Censure

La différence fondamentale entre le FNDC et les mouvements sociaux de 2007… (Par Ibrahima S. Traoré)

En janvier 2007, sous la houlette de Rabiatou Serah Diallo et de feu Ibrahima Fofana, tous deux leaders syndicaux, toute la Guinée ou presque a battu le macadam pour exiger une meilleure gouvernance économique, politique et sociale. Le tandem Confédération nationale des travailleurs de Guinée (CNTG)/Union syndicale des travailleurs de Guinée (USTG), porté par un peuple en colère, réussit après plusieurs semaines de manifestations ininterrompues et intenses, au prix de plusieurs dizaines de morts (dont 135 tués rien que le 22 janvier 2007, selon les ONG), à faire plier le président Conté et lui imposer un nouveau gouvernement, sous les vivats d’une foule… naïve et hystérique !

A l’heure du bilan, force est de reconnaître que la montagne a accouché d’une… fourmi, tant ce ‘‘changement’’ a été un feu de paille. Mais le fait de faire courber l’échine au vieux général grabataire était une victoire de la ‘‘société civile’’. Victoire faite de larmes et de sang ; victoire tout de même !

Près de 13 ans après, Abdourahmane Sanoh, Sékou Koundouno, Foniké Mangué, etc., tentent de faire revivre l’expérience de la deuxième moitié des années 2000. Au sein du Front national de défense de la constitution (FNDC), sans grande réussite pour le moment, ils tentent de soulever toute la Guinée contre le président Alpha Condé. Alors question : pourquoi ont-ils (pour le moment) du mal à faire bouger les lignes ? Tentative de réponses. 

  1. La personnalité des leaders.

Rabiatou Serah Diallo et Ibrahima Fofana avaient une forte personnalité dans le milieu syndical, donc de la société civile. Ils étaient écoutés de leurs mandants qui croyaient dur comme fer à la sincérité de leur lutte. Ce qui n’est pas du tout le cas de Sanoh et Cie. Et c’est le moins que l’on puisse dire, et pour cause !

2. Combat d’arrière-garde.

Si Rabiatou Serah et Ibrahima Fofana pouvaient se targuer d’avoir mené de manière autonome (du moins officiellement) leur combat, les membres du FNDC issus de la société civile ne peuvent en dire autant. Ils ont mis publiquement la ‘‘société civile’’ au service de la société politique qui plus est, uniquement constituée d’opposants radicaux. Ces derniers sont affichés au premier plan et du point de vue d’un Guinéen qui ne partage pas leur projet, se présentent les traits d’un lutteur qui veut avoir la victoire sur son entraineur pour se consoler de sa défaite dans l’arène.
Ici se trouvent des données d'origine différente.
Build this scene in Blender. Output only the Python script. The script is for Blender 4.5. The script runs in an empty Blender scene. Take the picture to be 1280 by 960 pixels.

En clair, cette fusion entre ceux qui se présentent comme des leaders de la société civile, avec les politiciens, confère un caractère éminemment politique, donc partisan à la lutte du FNDC. L’objectif de la lutte (qui d’ailleurs est mal défini), devient essentiellement partial. Le FNDC apparait donc comme une machine de guerre politicienne logée dans une coque de la société civile. Dans ce cas, il va sans dire que les partisans du président Condé auront du mal à se mettre dans une lutte qui ne vise que leur champion. Autant dire que le FNDC mène un combat d’arrière-garde.

3. Problème de légitimité.

Si en leur temps, Serah et Fofana avaient drainé dans la rue 31 préfectures sur 33 (mêmes des fiefs de Conté avaient suivi le mot d’ordre), c’est parce que justement, il y avait moins de teinte politique imprimée sur leur engagement. Aujourd’hui, le FNDC ‘‘mobilise’’ presque exclusivement dans les fiefs du principal parti de l’opposition. Pourquoi ? L’évidence crève les yeux.

4. Déficit d’images

Le FNDC est constitué de bric et de broc et, à quelques exceptions près, ceux qui se présentent comme ‘‘leaders’’ représentant la vitrine du mouvement sont perçus comme des plaisantins. Rares sont les Guinéens qui, partageant ou non les options du FNDC, seraient près à confier leur destin à ses leaders. C’est la dure réalité d’un mouvement qui compte sur des actions d’éclats ponctuels, les réseaux sociaux et les ‘‘cadres’’ mécontents d’avoir été mis à l’écart de la mangeoire pour exister. Ce sont nombre d’entre eux qui usent à fond de leur capacité d’exagération pour provoquer un mouvement de mobilisation extérieur qui pourrait les ramener à la vie. Et ce n’est pas drôle !

Il est également remarquable de constater le caractère diffus des objectifs réels du FNDC dont la stratégie affiche des limites évidentes. Plusieurs semaines après le début de leur mouvement, on est en droit de se poser des questions sur le projet et la vision de cette forme d’anarchie qui va inéluctablement, et malheureusement droit dans le mur.